In an op-ed piece in this morning’s San Jose Mercury News, California’s Secretary of State Bruce McPherson faulted current California legislation (SB 370):

My biggest objection in using the paper trail to check voting machine performance is that it denies many in the disabled community the ability to have the same level of confidence in the process that all other voters enjoy.

Secretary McPherson then went on to state:

Using paper receipts as secondary ballots at this point is too risky. They are designed for the voter’s review and are not printed on ballot-quality paper and might not retain their quality during the often-lengthy recount and legal challenge periods.

Additionally, to ensure voter confidence in California’s elections, manual recounts and paper audit trails should not be the only ways of verifying the accuracy of vote tallies.

Therefore, I have directed my staff to conduct parallel monitoring programs on Election Day in which we randomly select “live” voting machines, take them out of production, cast predetermined voting scripts on them, and check them against the totals produced by the machines.

Indeed, the issue of how California conducts the 1% manual recount needs examination and research, a subject that Jonathan N. Katz, Sarah A. Hill, and I recently studied in a working paper, “Machines Versus Humans: The Counting and Recounting of Pre-Scored Punchcard Ballots.” Not to sound like a broken record, but how recounts are conducted (both those that are mandatory and those that are initiated upon demand), needs much more study. The research here is very thin, consisting in only a few working papers that we know of, for example, Ansolabehere and Reeves’ study of New Hamphsire recounts (1946-2002), and the Herron and Wand paper on the 2004 New Hampshire Recount. This a woefully understudied area, and we hope that perhaps some new research might be spawned by research efforts like that of the Election Assistance Commission, under RFP 05-07, “Best Practices on Vote Count and Recount Procedures.”

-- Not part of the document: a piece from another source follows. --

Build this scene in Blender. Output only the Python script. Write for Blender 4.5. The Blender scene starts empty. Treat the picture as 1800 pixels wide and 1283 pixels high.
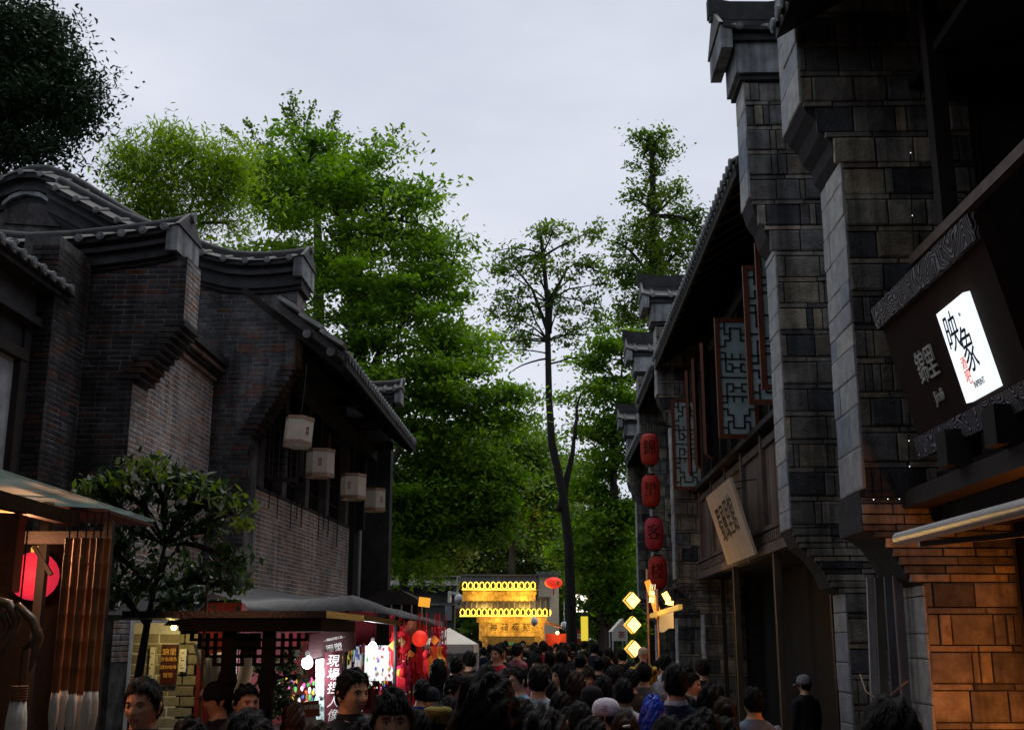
import bpy, math, random
import numpy as np
from mathutils import Matrix, Vector

random.seed(11)
S = bpy.context.scene
COL = S.collection

# ------------------------------------------------------------------ camera
EYE = 1.86
FPX = 2000.0                      # focal length in pixels of an 1800 px wide frame
PITCH = math.atan(478.5 / FPX)
YAW = math.atan(55 / FPX * math.cos(PITCH))
cam_d = bpy.data.cameras.new('camera')
cam_d.sensor_width = 36.0
cam_d.lens = 36.0 * FPX / 1800.0
cam_d.clip_start = 0.1
cam_d.clip_end = 3000
cam = bpy.data.objects.new('camera', cam_d)
COL.objects.link(cam)
cam.location = (0, 0, EYE)
cam.rotation_euler = (math.pi / 2 + PITCH, 0, YAW)
S.camera = cam

# ------------------------------------------------------------------ sky and sun (overcast, early evening)
SUN_EL, SUN_AZ = math.radians(68), math.radians(22)     # azimuth from +Y, clockwise
world = bpy.data.worlds.new('World')
S.world = world
world.use_nodes = True
nt = world.node_tree
nt.nodes.clear()
n_out = nt.nodes.new('ShaderNodeOutputWorld')
n_bg = nt.nodes.new('ShaderNodeBackground')
n_sky = nt.nodes.new('ShaderNodeTexSky')
n_sky.sky_type = 'NISHITA'
n_sky.sun_disc = False
n_sky.sun_elevation = SUN_EL
n_sky.sun_rotation = SUN_AZ
n_sky.dust_density = 3.0
n_tc = nt.nodes.new('ShaderNodeTexCoord')
n_map = nt.nodes.new('ShaderNodeMapping')
n_map.inputs['Scale'].default_value = (1.0, 1.0, 2.6)
n_noise = nt.nodes.new('ShaderNodeTexNoise')
n_noise.inputs['Scale'].default_value = 1.7
n_noise.inputs['Detail'].default_value = 5.0
n_noise.inputs['Roughness'].default_value = 0.55
n_ramp = nt.nodes.new('ShaderNodeValToRGB')
n_ramp.color_ramp.elements[0].position = 0.28
n_ramp.color_ramp.elements[0].color = (0.43, 0.465, 0.55, 1)
n_ramp.color_ramp.elements[1].position = 0.72
n_ramp.color_ramp.elements[1].color = (0.655, 0.675, 0.755, 1)
n_scale = nt.nodes.new('ShaderNodeVectorMath')
n_scale.operation = 'SCALE'
n_scale.inputs['Scale'].default_value = 11.0
n_mix = nt.nodes.new('ShaderNodeMixRGB')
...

Secretary McPherson also noted:

Before we hastily start treating the paper trail as a secondary ballot, we need to explore other, more inclusive avenues to reach the goal of voting verification. I am working with other states’ election officials on a national research and development effort to develop voting technology that assures independence and secrecy of the vote for disabled citizens.

This is a very good development, but other than this off-hand comment, we haven’t heard anything about this national research and development effort. If readers have any information about which states are participating and what the effort involves, we would appreciate the information!

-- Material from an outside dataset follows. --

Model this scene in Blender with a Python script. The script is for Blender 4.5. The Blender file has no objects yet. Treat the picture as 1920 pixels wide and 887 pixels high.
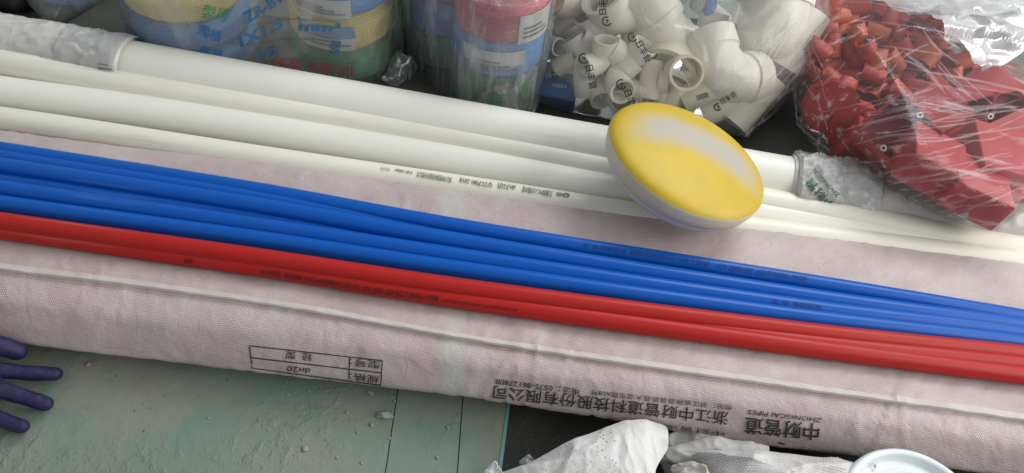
import bpy, bmesh, math, random
from mathutils import Vector, Matrix, noise, Quaternion
from mathutils.bvhtree import BVHTree

random.seed(7)
scene = bpy.context.scene
COL = scene.collection
R_ = math.radians
# ------------------------------------------------------------------ camera
F_PX = 1440.0
PITCH, ROLL, DIST, Z0 = R_(50), R_(8), 0.90, 0.06
FWD = Vector((0, math.cos(PITCH), -math.sin(PITCH)))
_u0 = Vector((0, math.sin(PITCH), math.cos(PITCH)))
RIGHT = Vector((1, 0, 0)) * math.cos(ROLL) + _u0 * math.sin(ROLL)
UP = -Vector((1, 0, 0)) * math.sin(ROLL) + _u0 * math.cos(ROLL)
CAM = Vector((0, 0, Z0)) - FWD * DIST
cd = bpy.data.cameras.new('camera')
cam = bpy.data.objects.new('camera', cd)
COL.objects.link(cam)
cd.sensor_width = 36.0
cd.lens = F_PX / 1920.0 * 36.0
cd.clip_start = 0.02
cd.clip_end = 60
CAMROT = Matrix((RIGHT, UP, -FWD)).transposed()
cam.matrix_world = Matrix.Translation(CAM) @ CAMROT.to_4x4()
scene.camera = cam
scene.render.resolution_x = 1024
scene.render.resolution_y = 473
# ------------------------------------------------------------------ light
w = bpy.data.worlds.new('World')
scene.world = w
w.use_nodes = True
bg = w.node_tree.nodes['Background']
bg.inputs[0].default_value = (0.90, 0.95, 1.0, 1)
bg.inputs[1].default_value = 0.42


def area(name, loc, target, sx, sy, power, col):
    l = bpy.data.lights.new(name, 'AREA')
    l.shape = 'RECTANGLE'
    l.size, l.size_y = sx, sy
    l.energy = power
    l.color = col
    o = bpy.data.objects.new(name, l)
    COL.objects.link(o)
    o.location = loc
    o.rotation_euler = (Vector(target) - Vector(loc)).to_track_quat('-Z', 'Y').to_euler()
    return o


area('door_daylight', (2.3, -0.25, 1.45), (0.1, 0, 0), 2.2, 1.9, 60, (1.0, 0.98, 0.95))
area('roof_light', (1.3, 1.9, 2.4), (0.2, 0.1, 0), 1.7, 1.3, 52, (0.93, 0.97, 1.0))
scene.view_settings.view_transform = 'Standard'
scene.view_settings.look = 'None'
scene.view_settings.exposure = 0.10
scene.view_settings.gamma = 1.0
scene.render.engine = 'CYCLES'
scene.cycles.use_denoising = True
scene.cycles.max_bounces = 10
scene.cycles.transparent_max_bounces = 40
scene.cycles.caustics_reflective = False
scene.cycles.caustics_refractive = False


# ------------------------------------------------------------------ geometry helpers
def ray(px, py):
    return (FWD + RIGHT * ((px - 960) / F_PX) - UP * ((py - 443.5) / F_PX))


def P(px, py, z):
    d = ray(px, py)
    return CAM + d * ((z - CAM.z) / d.z)


def cv(x, y, z):
    """direction given as seen (x to the right, y up, z toward the viewer) in world axes"""
    return (RIGHT * x + UP * y - FWD * z)


def pxm(p):
    """pixels per metre at a point"""
    return F_PX / max(0.05, (p - CAM).dot(FWD))


def fbm(p, o=4):
    return noise.fractal(p, 1.0, 2.0, o)


def catmull(pts, t):
    n = len(pts) - 1
    x = max(0.0, min(0.99999, t)) * n
    i = int(x)
    u = x - i
    p1, p2 = pts[i], pts[i + 1]
    p0 = pts[i - 1] if i > 0 else p1 * 2 - p2
    p3 = pts[i + 2] if i + 2 <= n else p2 * 2 - p1
    return ((p1 * 2) + (p2 - p0) * u + (p0 * 2 - p1 * 5 + p2 * 4 - p3) * u * u + (p1 * 3 - p0 - p2 * 3 + p3) * u ** 3) * 0.5


def link(name, bm, m, parent=None, smooth=True, angle=None):
    me = bpy.data.meshes.new(name)
    bmesh.ops.recalc_face_normals(bm, faces=bm.faces) if len(bm.faces) < 60000 else None
    bm.to_mesh(me)
    bm.free()
    for mm in (m if isinstance(m, (list, tuple)) else [m]):
        me.materials.append(mm)
    if smooth:
        me.polygons.foreach_set('use_smooth', [True] * len(me.polygons))
        if angle is not None:
            me.set_sharp_from_angle(angle=angle)
    o = bpy.data.objects.new(name, me)
    COL.objects.link(o)
    # put the origin at the base of the shape
    if len(me.vertices):
        xs = [v.co for v in me.vertices]
        lo = Vector((min(v.x for v in xs), min(v.y for v in xs), min(v.z for v in xs)))
        hi = Vector((max(v.x for v in xs), max(v.y for v in xs), max(v.z for v in xs)))
        c = Vector(((lo.x + hi.x) / 2, (lo.y + hi.y) / 2, lo.z))
        me.transform(Matrix.Translation(-c))
        o.location = c
    if parent is not None:
        setp(o, parent)
    return o


def wloc(o):
    m = o.matrix_basis.copy()
    while o.parent is not None:
        o = o.parent
        m = o.matrix_basis @ m
    return m


def setp(o, parent):
    m = wloc(parent).inverted() @ wloc(o)
    o.parent = parent
    o.matrix_basis = m


def tag(o, label, cat, group=None, kind=None):
    o['label'] = label
    o['category'] = cat
    if group:
        o['group'] = group
    if kind:
        o['kind'] = kind
    return o


def thing(name, loc, label, cat, group=None):
    o = bpy.data.objects.new(name, None)
    COL.objects.link(o)
    o.location = loc
    o.empty_display_size = 0.02
    return tag(o, label, cat, group)


def structure(o):
    o['kind'] = 'structure'
    return o


def bvh_of(*objs):
    vs, fs = [], []
    for o in objs:
        m = wloc(o)
        b = len(vs)
        vs += [m @ v.co for v in o.data.vertices]
        fs += [[b + i for i in p.vertices] for p in o.data.polygons]
    return BVHTree.FromPolygons(vs, fs)


def frame_for(d):
    d = d.normalized()
    a = Vector((0, 0, 1)) if abs(d.z) < 0.9 else Vector((0, 1, 0))
    x = d.cross(a).normalized()
    return x, x.cross(d).normalized() * -1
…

The Framing of the Debate Over Electronic Voting

At APSA, we presented some draft material from our upcoming book on the e-voting controversy. The paper was titled, “Policy Framing, Risk Amplification, and the Debate Over Electronic Voting.” We are planning on including this as chapter 4 of our book.

Here is the abstract of the paper:

Scholars of the policy process have long studied how language and stories shape the policy process. More recently, scholars of the sociology of risk have focused on the study of policy framing in the context of risk and the “risk society”. We employ these theoretical works to an analysis of the debate over election reform. In the aftermath of the 2000 election, there were strong claims made about the need for electronic voting. After all, the 2000 election debacle was occurred primarily on paper-based systems. However, over the last four years, opponents of electronic voting have been able to reframe the debate over electronic voting, creating a new “story” about elections to support their claims that an election can be “stolen” by DREs. Doubts about electronic voting are exacerbated by the strongly polarized political environment. America is evenly divided across “red” and “blue” states and across political institutions and many people thought that the outcome of the 2000 election was unfairly decided. Using a unique dataset examining media coverage of electronic voting, we present an analysis of the media coverage of electronic voting that shows how the critics of have instigated a dramatic shift in the way in which the media covers this issue. There has been a strong amplification through the media of the possible risks associated with electronic voting, with little consideration given to the other side of the equation. This shift has resulted in the media adopting an almost common view that electronic voting is problematic.

Comments welcome!

Intelligence Updates: Upcoming Reports, Prospects for Amending HAVA

First off, the National Academies of Sciences project, “A Framework for Understanding Electronic Voting”, is likely to issue a report soon (the project had an approximate start date of 9/01/2004, and according to the NAS website “A final report will be issued at the end of the project in approximately 12 months from the start date”) … we will keep readers of our blog posted about the release of this report as we learn more!

Secondly, the current “Commission on Federal Election Reform” (better known as the “Carter-Baker Commission”) is poised to release their final report soon. According to the FAQ on their website, “The final report is scheduled for release in September 2005”). We will also keep Election Updates readers posted about this upcoming report. Based on comments made by Commission Executive Director Robert Pastor at the American Political Science conference last week, the Commission’s final report is likely to contain a series of specific, and possibly provocative, recommendations on voting technologies and election procedures.

Last, as discussed in our third podcast, our evaluation of the current situation in Congress is that the prospects for “opening up HAVA” are slim. Based on discussions with some Congressional staff last week, and with a wide variety of folks in Washington who routinely monitor election reform efforts, there does not seem to be much interest in Congress in revisiting or amending HAVA, at least until there is a stronger consensus that there has been sufficient time learn what does and does not work in the HAVA.